How Tinubu Government Secretly Subsidises Petrol Despite Announcing Removal

The Federal Government of Nigeria has been accused of secretly paying an undisclosed amount to petrol marketers to keep the pump price of the product at the current level, despite announcing the removal of subsidy and the deregulation of the sector in 2023.

President Bola Tinubu, who assumed office on May 29, 2023, had declared that his administration would no longer subsidise Premium Motor Spirit (PMS), also known as petrol, and that the price would be determined by market forces. This led to a sharp increase in the pump price of petrol from N189 to about N500 per litre across the country.

However, according to sources within the Presidency, the government is still bearing some form of subsidy on petrol, as the actual price of the product should be between N620 and N630 per litre, based on the ex-depot price of N580 per litre in Lagos on Thursday. The ex-depot price is the price at which depot owners sell the product to marketers.

The report also cited an official of a fuel marketing firm who said the government is paying a subsidy of about N20 per litre. This means that the government is effectively selling petrol at a price below the cost of production.

The sources revealed that the government decided to peg the pump price of petrol at the current rate to avoid further public outcry and possible civil unrest, as Nigerians are already groaning under the harsh economic conditions caused by the removal of subsidy and the floating of the naira.

The floating of the naira, which was also part of President Tinubu’s economic reforms, has resulted in a significant depreciation of the local currency against major foreign currencies, especially the US dollar. This has increased the cost of importing petrol, as Nigeria relies heavily on importation to meet its domestic demand for the product.

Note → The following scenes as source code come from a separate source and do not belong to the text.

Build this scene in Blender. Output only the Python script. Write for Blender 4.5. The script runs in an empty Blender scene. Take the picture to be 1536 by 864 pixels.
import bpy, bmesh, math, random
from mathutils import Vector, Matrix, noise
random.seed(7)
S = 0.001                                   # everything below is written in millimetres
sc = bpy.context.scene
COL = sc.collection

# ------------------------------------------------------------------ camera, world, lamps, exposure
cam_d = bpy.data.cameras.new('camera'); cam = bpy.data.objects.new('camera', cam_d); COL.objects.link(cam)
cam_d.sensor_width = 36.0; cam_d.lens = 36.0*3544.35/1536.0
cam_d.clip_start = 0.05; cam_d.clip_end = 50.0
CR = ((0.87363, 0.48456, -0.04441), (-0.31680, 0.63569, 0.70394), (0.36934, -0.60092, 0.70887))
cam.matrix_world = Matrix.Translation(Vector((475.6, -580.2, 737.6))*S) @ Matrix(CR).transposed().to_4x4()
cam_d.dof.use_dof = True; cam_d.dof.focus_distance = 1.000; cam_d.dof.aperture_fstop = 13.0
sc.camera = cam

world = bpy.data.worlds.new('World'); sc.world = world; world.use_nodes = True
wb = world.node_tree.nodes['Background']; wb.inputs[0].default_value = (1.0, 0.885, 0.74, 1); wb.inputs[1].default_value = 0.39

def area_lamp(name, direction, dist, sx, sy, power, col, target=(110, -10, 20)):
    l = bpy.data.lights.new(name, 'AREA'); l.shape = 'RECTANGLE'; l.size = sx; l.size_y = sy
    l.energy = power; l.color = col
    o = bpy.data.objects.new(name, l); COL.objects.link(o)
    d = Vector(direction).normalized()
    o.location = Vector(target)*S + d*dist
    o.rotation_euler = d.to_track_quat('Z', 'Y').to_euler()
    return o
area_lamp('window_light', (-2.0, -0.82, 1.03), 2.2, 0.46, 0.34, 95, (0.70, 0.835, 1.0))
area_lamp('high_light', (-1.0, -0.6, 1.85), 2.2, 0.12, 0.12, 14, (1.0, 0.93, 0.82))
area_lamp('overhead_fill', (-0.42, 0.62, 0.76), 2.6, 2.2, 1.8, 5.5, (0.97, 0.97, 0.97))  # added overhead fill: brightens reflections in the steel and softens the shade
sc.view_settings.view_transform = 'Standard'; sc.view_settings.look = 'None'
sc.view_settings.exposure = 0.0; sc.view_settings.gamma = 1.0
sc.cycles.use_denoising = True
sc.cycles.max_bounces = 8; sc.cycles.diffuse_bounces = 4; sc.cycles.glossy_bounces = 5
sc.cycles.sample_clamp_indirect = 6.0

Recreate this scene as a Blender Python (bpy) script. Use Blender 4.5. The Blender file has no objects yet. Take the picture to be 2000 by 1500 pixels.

The Presidency sources said that the government was afraid of losing its popularity and credibility among Nigerians, who are feeling betrayed by President Tinubu’s policies and their negative impacts on their standard of living. They also said that the government was wary of provoking widespread protests and agitation from organised labour, civil society and opposition parties, who are already challenging the legitimacy of President Tinubu’s election at the presidential election petition tribunal.

The sources said that the government was trying to stabilise the foreign exchange market and support the naira by securing a $3bn crude repayment loan from AFREXIM Bank on Wednesday.

The loan would enable the Nigerian National Petroleum Corporation Limited (NNPCL) to sell crude oil to AFREXIM Bank in exchange for naira and use the proceeds to fund its operations and import petrol.

The sources added that the government was also exploring other options to reduce its subsidy burden and ensure adequate supply of petrol in the country, such as increasing local refining capacity, encouraging private sector participation and attracting foreign investment in the downstream sector.

The government’s decision to secretly subsidize petrol is a major setback for its economic reform agenda. It also raises questions about the government’s commitment to transparency and accountability.